Metropolitan News-Enterprise


Wednesday, October 31, 2012


Page 1


Architect Not Liable for Slip-and-Fall Injuries—Court

Panel Says Stair Defect Was Patent, Excusing Contractor as a Matter of Law


By a MetNews Staff Writer


The “completed and accepted” doctrine excuses an architect from liability for defective design once the owner of the premises has signed off on the work, the Court of Appeal for this district ruled yesterday.

The court affirmed summary judgment in favor of Leo A. Daly Company, which designed the Main Stage Theatre building at Santa Monica Community College. Div. One agreed with Los Angeles Superior Court Judge Lisa Hart Cole that Daly established an affirmative defense under the doctrine, barring Ellen Neiman’s suit as a matter of law.

Neiman sued following a 2008 fall. She alleged that she was seriously injured while walking down the stairs to find a seat some 20 minutes before a performance at the theater.

She named a number of defendants, including the college and 50 Does. She later amended the complaint to name Daly as one of the Doe defendants who had “negligently, recklessly and carelessly designed, manufactured, lit, constructed, inspected, managed and maintained the Main Stage” in that they failed “to adequately and sufficiently light the stairways of the Main Stage and to properly mark and delineate the stairs of the Main Stage.”

Neiman, in the course of the litigation, conceded that the injuries were not caused by any deficiency in Daly’s plans and specifications. The plaintiff instead alleged that the architect failed to warn the college that the stairs lacked contrast marking stripes, as called for in the plans, and that the lighting was deficient.

In moving for summary judgment, the architect contended it could not be held liable because its work was completed and accepted by the college long before Neiman’s fall. It thus could be held liable only for latent defects, Daly argued, and the defects complained of by Neiman were patent.

Cole agreed, rejecting Neiman’s contention that whether the defects were latent or patent was a triable question of fact.

Justice Victoria Chaney, writing for the Court of Appeal, noted that the issue of lighting was raised in the complaint but not argued on summary judgment, and was thus not an issue on appeal. As for the striping, Chaney said, the completed-and-accepted doctrine provided the defendant with a complete defense.

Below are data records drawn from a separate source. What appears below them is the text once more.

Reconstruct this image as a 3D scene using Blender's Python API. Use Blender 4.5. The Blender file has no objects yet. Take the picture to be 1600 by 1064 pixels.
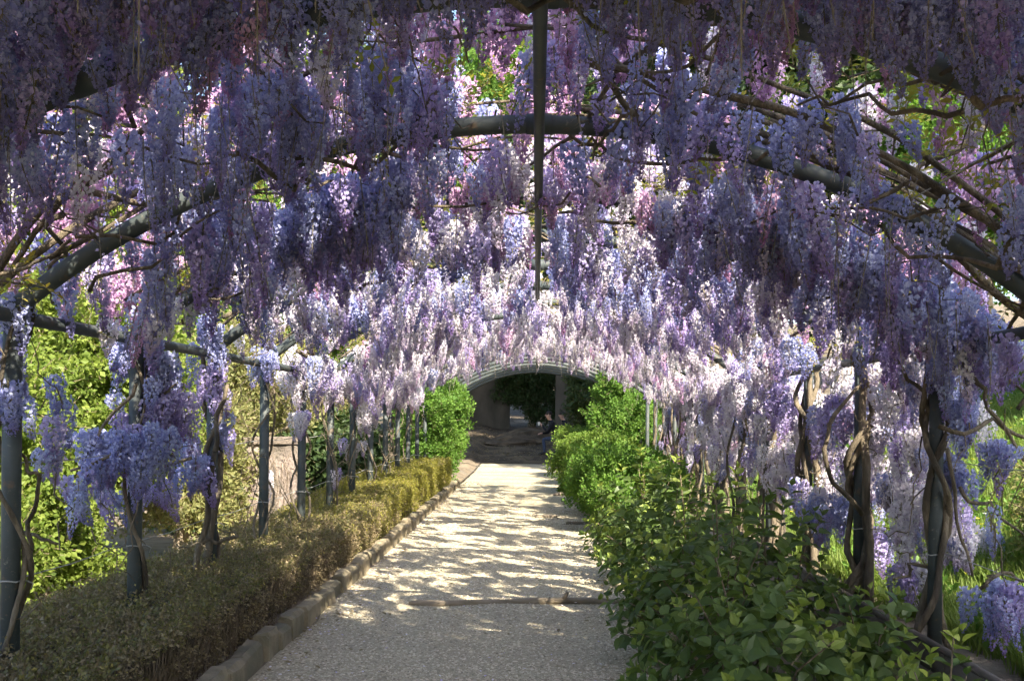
import bpy, math, random
import numpy as np
from mathutils import Vector, Matrix, Euler, noise

R = math.radians
sc = bpy.context.scene
COL = sc.collection

# ------------------------------------------------------------------ camera, sky, sun, exposure
FPX, VPX, VPY, CAMZ, ROLL = 1700.0, 838.0, 650.0, 1.6, 0.0099
cam = bpy.data.cameras.new('camera')
cam.sensor_width = 36.0
cam.lens = FPX / 1600.0 * 36.0
cam.shift_x = -(VPX - 800.0) / 1600.0
cam.shift_y = (VPY - 532.0) / 1600.0
cam.clip_start, cam.clip_end = 0.05, 2000.0
camo = bpy.data.objects.new('camera', cam)
COL.objects.link(camo)
camo.matrix_world = Matrix.Translation((0, 0, CAMZ)) @ Matrix.Rotation(R(90), 4, 'X') @ Matrix.Rotation(ROLL, 4, 'Z')
sc.camera = camo

SUN_EL = R(40.0)
SUN_DIR = Vector((0.50, -0.85, 0)).normalized() * math.cos(SUN_EL) + Vector((0, 0, math.sin(SUN_EL)))
world = bpy.data.worlds.new('World')
sc.world = world
world.use_nodes = True
wn = world.node_tree.nodes
wl = world.node_tree.links
wn.clear()
sky = wn.new('ShaderNodeTexSky')
sky.sky_type = 'NISHITA'
sky.sun_disc = False
sky.sun_elevation = SUN_EL
sky.sun_rotation = math.atan2(SUN_DIR.x, SUN_DIR.y)
sky.air_density, sky.dust_density, sky.ozone_density = 1.0, 1.5, 1.0
bg = wn.new('ShaderNodeBackground')
bg.inputs['Strength'].default_value = 0.12
wo = wn.new('ShaderNodeOutputWorld')
wl.new(sky.outputs[0], bg.inputs[0])
wl.new(bg.outputs[0], wo.inputs[0])

sl = bpy.data.lights.new('sun', 'SUN')
sl.energy = 5.0
sl.angle = R(0.53)
sl.color = (1.0, 0.91, 0.74)
so = bpy.data.objects.new('sun', sl)
COL.objects.link(so)
so.rotation_euler = (-SUN_DIR).to_track_quat('-Z', 'Y').to_euler()
so.location = (4, -6, 12)

sc.view_settings.view_transform = 'Standard'
sc.view_settings.look = 'None'
sc.view_settings.gamma = 1.0
sc.view_settings.use_curve_mapping = False
sc.view_settings.exposure = 1.86
sc.render.engine = 'CYCLES'
sc.cycles.use_denoising = True
sc.cycles.denoiser = 'OPENIMAGEDENOISE'
sc.cycles.max_bounces = 5
sc.cycles.diffuse_bounces = 3
sc.cycles.transmission_bounces = 2
sc.cycles.glossy_bounces = 1
sc.cycles.use_light_tree = False
sc.cycles.use_adaptive_sampling = True
sc.cycles.adaptive_threshold = 0.04
sc.cycles.caustics_reflective = False
sc.cycles.caustics_refractive = False

rnd = random.Random(7)


# ------------------------------------------------------------------ helpers
def at(px, py, Y):
    """point at depth Y that the photograph shows at pixel (px, py)"""
    dx, dy = px - VPX, py - VPY
    c, s = math.cos(ROLL), math.sin(ROLL)
    dx, dy = dx * c + dy * s, -dx * s + dy * c
    return Vector((dx * Y / FPX, Y, CAMZ - dy * Y / FPX))


def in_frame(p, m=60):
    if p.y < 0.3:
        return False
    x = VPX + p.x * FPX / p.y
    y = VPY - (p.z - CAMZ) * FPX / p.y
    return -m < x < 1600 + m and -m < y < 1064 + m


class MB:
    def __init__(s):
        s.v, s.f, s.c, s.m = [], [], [], []
        s.cols = []

    def add(s, vs, fs, mat=0, col=None):
        o = len(s.v)
        s.v.extend(vs)
        s.f.extend([tuple(i + o for i in f) for f in fs])
        s.m.extend([mat] * len(fs))
        s.cols.extend([col or (0, 0, 0, 1)] * len(vs))

    def box(s, cx, cy, cz, sx, sy, sz, rz=0, mat=0, jit=0, rr=None):
        vs = []
        c, n = math.cos(rz), math.sin(rz)
        for k in (-1, 1):
            for j in (-1, 1):
                for i in (-1, 1):
                    x, y, z = i * sx / 2, j * sy / 2, k * sz / 2
                    if jit:
                        x += rr.uniform(-jit, jit); y += rr.uniform(-jit, jit); z += rr.uniform(-jit, jit)
                    vs.append((cx + x * c - y * n, cy + x * n + y * c, cz + z))
        s.add(vs, [(0, 2, 3, 1), (4, 5, 7, 6), (0, 1, 5, 4), (2, 6, 7, 3), (0, 4, 6, 2), (1, 3, 7, 5)], mat)

    def tube(s, pts, rads, sides=6, mat=0, cap=True, col=None):
        n = len(pts)
        if not hasattr(rads, '__len__'):
            rads = [rads] * n
        vs, fs = [], []
        t0 = (pts[1] - pts[0]).normalized()
        ref = Vector((0, 0, 1)) if abs(t0.z) < 0.9 else Vector((1, 0, 0))
        u = t0.cross(ref).normalized()
        for i in range(n):
            t = (pts[min(i + 1, n - 1)] - pts[max(i - 1, 0)])
            t = t.normalized() if t.length > 1e-9 else t0
            u = (u - t * u.dot(t))
            u = u.normalized() if u.length > 1e-6 else t.orthogonal().normalized()
            w = t.cross(u)
            for k in range(sides):
                a = 2 * math.pi * k / sides
                vs.append(tuple(pts[i] + (u * math.cos(a) + w * math.sin(a)) * rads[i]))
        for i in range(n - 1):
            for k in range(sides):
                a, b = i * sides + k, i * sides + (k + 1) % sides
                fs.append((a, b, b + sides, a + sides))
        if cap:
            fs.append(tuple(range(sides - 1, -1, -1)))
            fs.append(tuple((n - 1) * sides + k for k in range(sides)))
        s.add(vs, fs, mat, col)

    def mesh(s, name, mats, smooth=False, attr=None):
        me = bpy.data.meshes.new(name)
        me.from_pydata([tuple(v) for v in s.v], [], s.f)
        for m in (mats if isinstance(mats, (list, tuple)) else [mats]):
            me.materials.append(m)
        me.polygons.foreach_set('material_index', s.m)
        if smooth:
            me.polygons.foreach_set('use_smooth', [True] * len(s.f))
        if attr:
            ca = me.color_attributes.new(attr, 'FLOAT_COLOR', 'POINT')
            ca.data.foreach_set('color', [x for c in s.cols for x in c])
        me.update()
        return me


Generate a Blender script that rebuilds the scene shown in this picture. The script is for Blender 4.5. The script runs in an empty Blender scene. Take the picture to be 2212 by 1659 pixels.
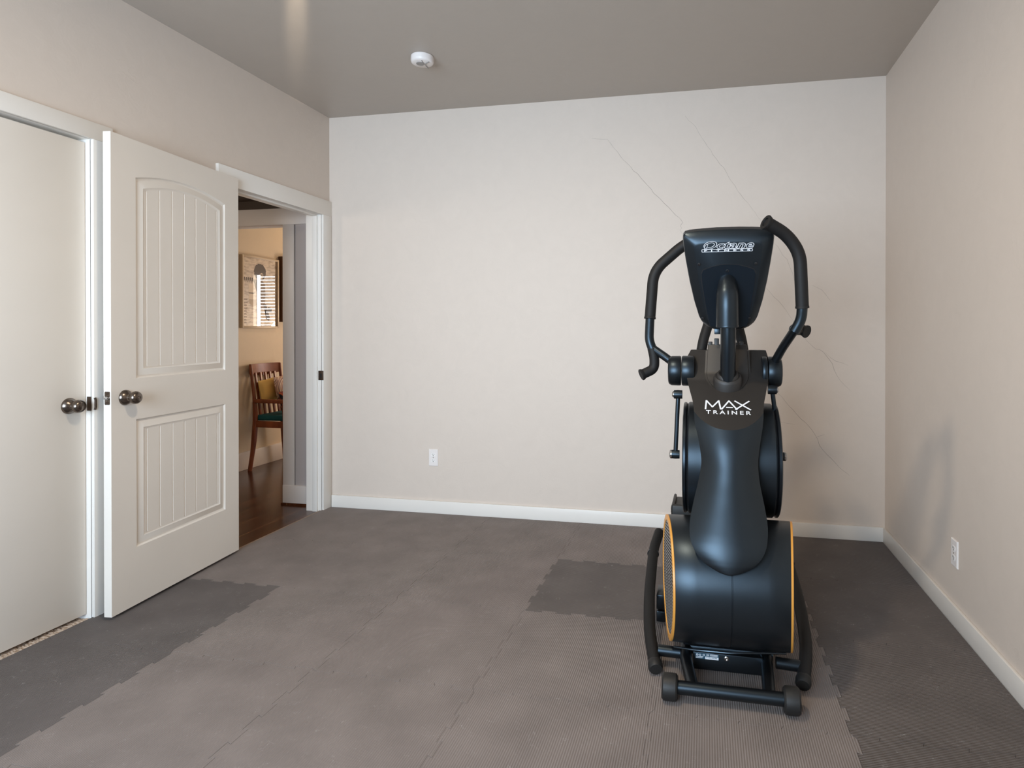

Citing the California Building Code and Sanchez v. Swinerton & Walberg Co. (1996) 47 Cal.App.4th 1461, the justice explained:

“The purpose of such striping is to ensure that ‘the location of each tread is readily apparent when viewed in descent.’…The stripes are designed to be seen by someone walking down the stairs.  Thus, a reasonable inspection should disclose the striping called for in the plans and specifications is missing.  There is no evidence indicating SMCCD, who contracted for the work and participated in the walk-through on June 15, 2006, did not have access to the plans and specifications.  The alleged defect is ‘patent as a matter of law; it would be discovered by an inspection the owner would make in the exercise of ordinary care and prudence’…in ensuring that obvious safety measures called for in the plans and specifications were completed.  This is not a concealed or hidden defect—a latent defect—which the owner would not discover by reasonable inspection.”

Attorneys on appeal were Gary M. Schneider for the plaintiff and Bradley Boyer, Stephanie A. Hingle and Courtney N. Conner of Kutak Rock for the defendant.

The case is Neiman v. Leo A. Day Company, B234537.